-- Supplied material start --

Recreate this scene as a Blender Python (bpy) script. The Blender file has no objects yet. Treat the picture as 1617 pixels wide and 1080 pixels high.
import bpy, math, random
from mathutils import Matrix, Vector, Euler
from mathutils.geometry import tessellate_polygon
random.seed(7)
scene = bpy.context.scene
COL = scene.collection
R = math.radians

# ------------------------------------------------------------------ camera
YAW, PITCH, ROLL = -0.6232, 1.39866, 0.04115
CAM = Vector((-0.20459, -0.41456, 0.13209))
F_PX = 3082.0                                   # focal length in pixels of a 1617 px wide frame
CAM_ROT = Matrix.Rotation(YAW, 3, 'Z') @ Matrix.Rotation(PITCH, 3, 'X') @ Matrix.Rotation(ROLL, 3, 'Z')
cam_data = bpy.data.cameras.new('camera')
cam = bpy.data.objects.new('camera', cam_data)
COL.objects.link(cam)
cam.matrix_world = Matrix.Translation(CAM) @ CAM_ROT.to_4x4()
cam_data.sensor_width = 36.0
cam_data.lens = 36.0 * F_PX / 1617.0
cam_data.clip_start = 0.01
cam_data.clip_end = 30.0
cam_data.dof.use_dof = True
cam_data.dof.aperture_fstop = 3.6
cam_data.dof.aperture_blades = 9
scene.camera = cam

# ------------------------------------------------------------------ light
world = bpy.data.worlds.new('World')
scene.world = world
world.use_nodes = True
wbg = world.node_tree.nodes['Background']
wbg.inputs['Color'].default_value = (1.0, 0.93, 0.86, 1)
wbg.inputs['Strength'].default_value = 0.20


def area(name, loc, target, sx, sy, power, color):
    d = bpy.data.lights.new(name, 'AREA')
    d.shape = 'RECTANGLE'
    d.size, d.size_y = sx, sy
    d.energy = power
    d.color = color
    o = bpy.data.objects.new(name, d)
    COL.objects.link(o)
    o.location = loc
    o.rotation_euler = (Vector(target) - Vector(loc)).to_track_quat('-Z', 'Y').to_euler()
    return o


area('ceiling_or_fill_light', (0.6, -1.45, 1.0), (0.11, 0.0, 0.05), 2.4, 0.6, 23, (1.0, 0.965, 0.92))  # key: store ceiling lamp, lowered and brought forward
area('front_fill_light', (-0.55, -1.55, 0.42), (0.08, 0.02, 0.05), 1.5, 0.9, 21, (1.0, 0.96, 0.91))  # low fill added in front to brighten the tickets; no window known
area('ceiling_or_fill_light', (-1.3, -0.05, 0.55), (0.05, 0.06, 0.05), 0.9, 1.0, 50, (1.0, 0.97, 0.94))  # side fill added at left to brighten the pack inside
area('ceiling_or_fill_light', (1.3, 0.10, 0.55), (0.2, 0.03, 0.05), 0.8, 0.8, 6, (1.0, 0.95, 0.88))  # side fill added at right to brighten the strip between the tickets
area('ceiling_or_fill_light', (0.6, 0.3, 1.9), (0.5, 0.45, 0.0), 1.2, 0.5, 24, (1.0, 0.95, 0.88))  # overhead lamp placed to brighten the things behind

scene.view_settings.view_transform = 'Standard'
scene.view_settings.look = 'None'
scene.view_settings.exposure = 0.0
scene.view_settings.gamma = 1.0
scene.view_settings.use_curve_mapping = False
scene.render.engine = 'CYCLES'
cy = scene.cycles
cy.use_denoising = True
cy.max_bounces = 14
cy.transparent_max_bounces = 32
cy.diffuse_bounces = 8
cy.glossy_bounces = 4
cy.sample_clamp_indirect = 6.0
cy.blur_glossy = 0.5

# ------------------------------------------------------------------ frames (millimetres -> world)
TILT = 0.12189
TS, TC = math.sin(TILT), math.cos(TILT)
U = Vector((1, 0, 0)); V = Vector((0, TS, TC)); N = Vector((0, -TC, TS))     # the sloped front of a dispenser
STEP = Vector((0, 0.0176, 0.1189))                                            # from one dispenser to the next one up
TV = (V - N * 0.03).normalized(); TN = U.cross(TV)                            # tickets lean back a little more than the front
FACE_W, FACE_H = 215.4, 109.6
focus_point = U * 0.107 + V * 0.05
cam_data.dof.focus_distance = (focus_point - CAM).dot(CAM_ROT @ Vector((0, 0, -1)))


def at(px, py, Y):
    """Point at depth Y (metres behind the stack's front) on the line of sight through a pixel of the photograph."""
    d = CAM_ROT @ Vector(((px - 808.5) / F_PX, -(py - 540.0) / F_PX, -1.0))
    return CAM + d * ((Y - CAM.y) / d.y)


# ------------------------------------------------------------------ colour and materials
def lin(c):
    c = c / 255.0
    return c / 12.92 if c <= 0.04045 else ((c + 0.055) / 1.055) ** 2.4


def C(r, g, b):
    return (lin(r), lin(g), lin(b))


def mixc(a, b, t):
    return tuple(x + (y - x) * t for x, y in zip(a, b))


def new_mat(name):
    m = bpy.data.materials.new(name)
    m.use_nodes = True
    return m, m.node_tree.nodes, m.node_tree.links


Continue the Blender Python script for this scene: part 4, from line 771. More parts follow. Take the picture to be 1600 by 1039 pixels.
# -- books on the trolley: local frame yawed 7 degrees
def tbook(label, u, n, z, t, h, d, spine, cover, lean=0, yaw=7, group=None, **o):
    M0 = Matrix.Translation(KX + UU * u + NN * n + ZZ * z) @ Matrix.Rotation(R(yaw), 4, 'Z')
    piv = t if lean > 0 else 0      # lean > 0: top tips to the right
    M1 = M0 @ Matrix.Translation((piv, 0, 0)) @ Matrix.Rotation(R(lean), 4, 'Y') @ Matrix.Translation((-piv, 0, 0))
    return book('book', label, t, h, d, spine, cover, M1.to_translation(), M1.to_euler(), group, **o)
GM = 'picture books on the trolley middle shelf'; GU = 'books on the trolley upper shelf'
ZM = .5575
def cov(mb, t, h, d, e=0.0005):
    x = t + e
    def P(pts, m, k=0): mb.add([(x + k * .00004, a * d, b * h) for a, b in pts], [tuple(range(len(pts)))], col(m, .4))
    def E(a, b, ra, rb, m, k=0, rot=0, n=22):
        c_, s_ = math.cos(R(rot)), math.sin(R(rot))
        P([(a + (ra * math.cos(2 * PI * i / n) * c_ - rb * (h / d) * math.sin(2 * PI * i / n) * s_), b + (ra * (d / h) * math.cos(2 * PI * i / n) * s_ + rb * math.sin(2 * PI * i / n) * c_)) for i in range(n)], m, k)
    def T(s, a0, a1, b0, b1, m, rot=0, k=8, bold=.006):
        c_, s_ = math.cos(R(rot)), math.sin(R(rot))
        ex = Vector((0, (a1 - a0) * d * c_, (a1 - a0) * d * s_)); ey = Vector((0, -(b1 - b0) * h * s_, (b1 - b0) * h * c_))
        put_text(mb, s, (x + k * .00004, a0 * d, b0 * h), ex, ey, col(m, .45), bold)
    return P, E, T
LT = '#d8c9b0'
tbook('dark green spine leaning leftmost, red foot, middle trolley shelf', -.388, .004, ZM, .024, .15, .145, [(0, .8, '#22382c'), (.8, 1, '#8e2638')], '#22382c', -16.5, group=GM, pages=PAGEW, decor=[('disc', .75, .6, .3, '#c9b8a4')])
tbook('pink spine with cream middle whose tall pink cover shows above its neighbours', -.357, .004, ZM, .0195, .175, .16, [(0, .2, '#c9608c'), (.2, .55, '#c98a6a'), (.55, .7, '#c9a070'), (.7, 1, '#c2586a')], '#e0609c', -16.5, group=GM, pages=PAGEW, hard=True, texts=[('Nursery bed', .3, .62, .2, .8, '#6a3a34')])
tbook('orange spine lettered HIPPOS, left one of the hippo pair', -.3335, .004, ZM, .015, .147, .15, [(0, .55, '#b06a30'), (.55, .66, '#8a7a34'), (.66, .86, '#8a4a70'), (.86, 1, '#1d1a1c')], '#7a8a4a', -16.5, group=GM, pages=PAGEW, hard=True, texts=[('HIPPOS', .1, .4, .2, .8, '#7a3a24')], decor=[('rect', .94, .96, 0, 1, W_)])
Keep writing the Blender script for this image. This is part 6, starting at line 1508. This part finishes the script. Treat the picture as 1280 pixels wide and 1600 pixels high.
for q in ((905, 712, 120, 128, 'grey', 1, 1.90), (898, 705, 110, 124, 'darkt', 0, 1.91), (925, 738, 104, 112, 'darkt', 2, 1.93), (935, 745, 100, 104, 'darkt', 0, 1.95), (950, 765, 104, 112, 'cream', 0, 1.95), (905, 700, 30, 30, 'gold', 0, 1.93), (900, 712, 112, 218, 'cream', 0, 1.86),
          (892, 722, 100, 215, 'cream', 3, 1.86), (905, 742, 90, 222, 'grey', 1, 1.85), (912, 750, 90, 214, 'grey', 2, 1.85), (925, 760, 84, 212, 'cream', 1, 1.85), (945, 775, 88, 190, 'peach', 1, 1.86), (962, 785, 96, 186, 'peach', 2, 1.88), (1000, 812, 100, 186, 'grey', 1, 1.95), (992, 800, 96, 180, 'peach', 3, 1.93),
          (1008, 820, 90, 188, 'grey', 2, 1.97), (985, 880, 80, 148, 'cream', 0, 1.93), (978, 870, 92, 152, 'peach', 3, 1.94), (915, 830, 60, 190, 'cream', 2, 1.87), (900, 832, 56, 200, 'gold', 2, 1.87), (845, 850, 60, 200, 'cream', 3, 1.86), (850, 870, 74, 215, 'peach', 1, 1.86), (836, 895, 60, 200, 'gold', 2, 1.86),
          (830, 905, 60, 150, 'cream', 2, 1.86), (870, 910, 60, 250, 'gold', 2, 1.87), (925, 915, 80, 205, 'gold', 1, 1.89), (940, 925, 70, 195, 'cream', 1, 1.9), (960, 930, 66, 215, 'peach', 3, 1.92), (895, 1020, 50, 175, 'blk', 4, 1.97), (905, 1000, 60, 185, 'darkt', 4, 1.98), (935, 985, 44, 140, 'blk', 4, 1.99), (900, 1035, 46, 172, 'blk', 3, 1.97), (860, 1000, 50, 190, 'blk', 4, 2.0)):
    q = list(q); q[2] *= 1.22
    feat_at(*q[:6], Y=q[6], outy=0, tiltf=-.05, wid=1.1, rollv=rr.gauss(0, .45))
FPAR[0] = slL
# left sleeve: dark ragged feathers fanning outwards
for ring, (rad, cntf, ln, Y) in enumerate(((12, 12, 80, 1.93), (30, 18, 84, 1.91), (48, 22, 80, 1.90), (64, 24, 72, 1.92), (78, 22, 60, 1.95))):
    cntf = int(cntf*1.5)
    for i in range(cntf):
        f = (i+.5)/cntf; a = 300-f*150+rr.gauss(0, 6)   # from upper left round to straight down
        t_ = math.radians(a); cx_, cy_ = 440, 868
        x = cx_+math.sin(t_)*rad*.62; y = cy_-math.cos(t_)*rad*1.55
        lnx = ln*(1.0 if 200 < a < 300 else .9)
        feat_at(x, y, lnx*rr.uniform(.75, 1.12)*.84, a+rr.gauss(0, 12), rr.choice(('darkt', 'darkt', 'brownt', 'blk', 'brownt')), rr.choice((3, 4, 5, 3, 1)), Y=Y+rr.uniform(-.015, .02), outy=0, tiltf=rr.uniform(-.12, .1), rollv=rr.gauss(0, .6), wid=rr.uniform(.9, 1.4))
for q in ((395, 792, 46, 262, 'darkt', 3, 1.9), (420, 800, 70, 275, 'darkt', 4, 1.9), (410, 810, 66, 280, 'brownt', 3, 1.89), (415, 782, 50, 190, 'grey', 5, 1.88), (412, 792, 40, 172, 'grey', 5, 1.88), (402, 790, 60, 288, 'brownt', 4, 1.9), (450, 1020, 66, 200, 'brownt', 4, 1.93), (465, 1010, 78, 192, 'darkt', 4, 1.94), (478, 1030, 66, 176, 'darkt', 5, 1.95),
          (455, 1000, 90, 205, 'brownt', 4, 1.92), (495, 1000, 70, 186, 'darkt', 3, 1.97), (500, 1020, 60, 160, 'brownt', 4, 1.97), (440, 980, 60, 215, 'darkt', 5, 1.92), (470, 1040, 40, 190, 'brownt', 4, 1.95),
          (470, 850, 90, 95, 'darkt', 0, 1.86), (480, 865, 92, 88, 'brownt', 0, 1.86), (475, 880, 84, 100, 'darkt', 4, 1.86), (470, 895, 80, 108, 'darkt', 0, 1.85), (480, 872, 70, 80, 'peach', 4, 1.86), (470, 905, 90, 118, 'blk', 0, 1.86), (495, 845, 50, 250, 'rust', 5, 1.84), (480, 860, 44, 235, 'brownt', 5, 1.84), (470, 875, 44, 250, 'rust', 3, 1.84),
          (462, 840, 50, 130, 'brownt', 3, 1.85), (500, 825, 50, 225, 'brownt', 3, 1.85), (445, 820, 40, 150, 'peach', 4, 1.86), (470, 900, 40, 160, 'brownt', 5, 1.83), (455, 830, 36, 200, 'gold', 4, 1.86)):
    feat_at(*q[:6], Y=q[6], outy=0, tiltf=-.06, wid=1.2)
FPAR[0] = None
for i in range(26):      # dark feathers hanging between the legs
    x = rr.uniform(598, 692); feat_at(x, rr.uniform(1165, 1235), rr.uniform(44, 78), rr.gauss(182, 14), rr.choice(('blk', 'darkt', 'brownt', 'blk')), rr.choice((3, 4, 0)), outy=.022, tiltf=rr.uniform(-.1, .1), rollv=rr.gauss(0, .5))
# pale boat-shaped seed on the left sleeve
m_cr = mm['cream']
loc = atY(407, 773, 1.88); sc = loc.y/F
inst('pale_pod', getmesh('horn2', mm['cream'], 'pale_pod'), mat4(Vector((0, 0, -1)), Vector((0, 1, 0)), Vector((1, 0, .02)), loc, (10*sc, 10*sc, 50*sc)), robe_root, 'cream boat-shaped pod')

-- Supplied material end --

== What this task involves ==
Locate the word "high" in the entries, and copy every line where it is found.

== Result of this task ==
Recreate this scene as a Blender Python (bpy) script. The Blender file has no objects yet. Treat the picture as 1617 pixels wide and 1080 pixels high.
Keep writing the Blender script for this image. This is part 6, starting at line 1508. This part finishes the script. Treat the picture as 1280 pixels wide and 1600 pixels high.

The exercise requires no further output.